Up to and including the line that contains "scene.camera = cam_ob", write out each line of the material from its first line, exactly.

----

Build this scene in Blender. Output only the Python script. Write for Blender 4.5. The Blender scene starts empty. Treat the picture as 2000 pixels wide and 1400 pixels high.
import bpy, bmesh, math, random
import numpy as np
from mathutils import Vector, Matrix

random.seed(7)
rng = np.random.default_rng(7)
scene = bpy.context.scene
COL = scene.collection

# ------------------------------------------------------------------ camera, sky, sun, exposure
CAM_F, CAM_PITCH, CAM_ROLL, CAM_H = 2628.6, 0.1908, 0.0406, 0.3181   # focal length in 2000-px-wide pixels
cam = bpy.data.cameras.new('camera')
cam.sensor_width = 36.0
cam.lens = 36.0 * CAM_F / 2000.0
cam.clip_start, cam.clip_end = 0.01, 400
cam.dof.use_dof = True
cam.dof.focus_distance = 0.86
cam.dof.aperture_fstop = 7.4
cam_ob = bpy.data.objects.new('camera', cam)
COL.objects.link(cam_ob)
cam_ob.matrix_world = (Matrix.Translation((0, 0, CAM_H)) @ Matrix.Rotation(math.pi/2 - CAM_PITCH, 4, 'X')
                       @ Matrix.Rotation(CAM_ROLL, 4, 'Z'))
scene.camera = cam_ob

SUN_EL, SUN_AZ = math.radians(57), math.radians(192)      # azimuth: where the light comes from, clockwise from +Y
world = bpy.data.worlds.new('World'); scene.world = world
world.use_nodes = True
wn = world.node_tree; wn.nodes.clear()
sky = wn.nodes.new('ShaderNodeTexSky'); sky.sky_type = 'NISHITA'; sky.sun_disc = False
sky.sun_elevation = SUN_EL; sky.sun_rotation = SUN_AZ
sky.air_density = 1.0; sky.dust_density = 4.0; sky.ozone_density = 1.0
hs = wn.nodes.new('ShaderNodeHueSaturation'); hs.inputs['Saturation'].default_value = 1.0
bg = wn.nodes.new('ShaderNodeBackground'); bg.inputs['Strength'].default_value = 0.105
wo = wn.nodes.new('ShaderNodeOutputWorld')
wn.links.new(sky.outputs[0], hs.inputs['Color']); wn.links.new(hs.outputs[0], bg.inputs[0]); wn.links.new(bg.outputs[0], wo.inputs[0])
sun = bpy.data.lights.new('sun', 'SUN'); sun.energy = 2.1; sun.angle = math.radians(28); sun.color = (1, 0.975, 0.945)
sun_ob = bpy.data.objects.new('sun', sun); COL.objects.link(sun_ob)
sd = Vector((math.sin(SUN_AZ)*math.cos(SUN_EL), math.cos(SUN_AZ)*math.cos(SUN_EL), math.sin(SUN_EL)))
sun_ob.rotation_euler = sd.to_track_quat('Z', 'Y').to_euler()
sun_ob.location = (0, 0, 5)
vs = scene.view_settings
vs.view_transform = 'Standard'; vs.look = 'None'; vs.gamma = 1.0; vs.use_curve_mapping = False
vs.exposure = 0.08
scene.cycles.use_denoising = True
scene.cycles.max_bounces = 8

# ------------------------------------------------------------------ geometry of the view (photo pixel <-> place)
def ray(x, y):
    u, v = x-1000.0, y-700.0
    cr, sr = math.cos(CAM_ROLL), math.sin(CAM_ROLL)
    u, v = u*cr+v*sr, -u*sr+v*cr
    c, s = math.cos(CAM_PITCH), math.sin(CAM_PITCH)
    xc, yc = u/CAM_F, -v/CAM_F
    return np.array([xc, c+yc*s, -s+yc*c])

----

# SOLUTION FOR THIS EXERCISE
Build this scene in Blender. Output only the Python script. Write for Blender 4.5. The Blender scene starts empty. Treat the picture as 2000 pixels wide and 1400 pixels high.
import bpy, bmesh, math, random
import numpy as np
from mathutils import Vector, Matrix

random.seed(7)
rng = np.random.default_rng(7)
scene = bpy.context.scene
COL = scene.collection

# ------------------------------------------------------------------ camera, sky, sun, exposure
CAM_F, CAM_PITCH, CAM_ROLL, CAM_H = 2628.6, 0.1908, 0.0406, 0.3181   # focal length in 2000-px-wide pixels
cam = bpy.data.cameras.new('camera')
cam.sensor_width = 36.0
cam.lens = 36.0 * CAM_F / 2000.0
cam.clip_start, cam.clip_end = 0.01, 400
cam.dof.use_dof = True
cam.dof.focus_distance = 0.86
cam.dof.aperture_fstop = 7.4
cam_ob = bpy.data.objects.new('camera', cam)
COL.objects.link(cam_ob)
cam_ob.matrix_world = (Matrix.Translation((0, 0, CAM_H)) @ Matrix.Rotation(math.pi/2 - CAM_PITCH, 4, 'X')
                       @ Matrix.Rotation(CAM_ROLL, 4, 'Z'))
scene.camera = cam_ob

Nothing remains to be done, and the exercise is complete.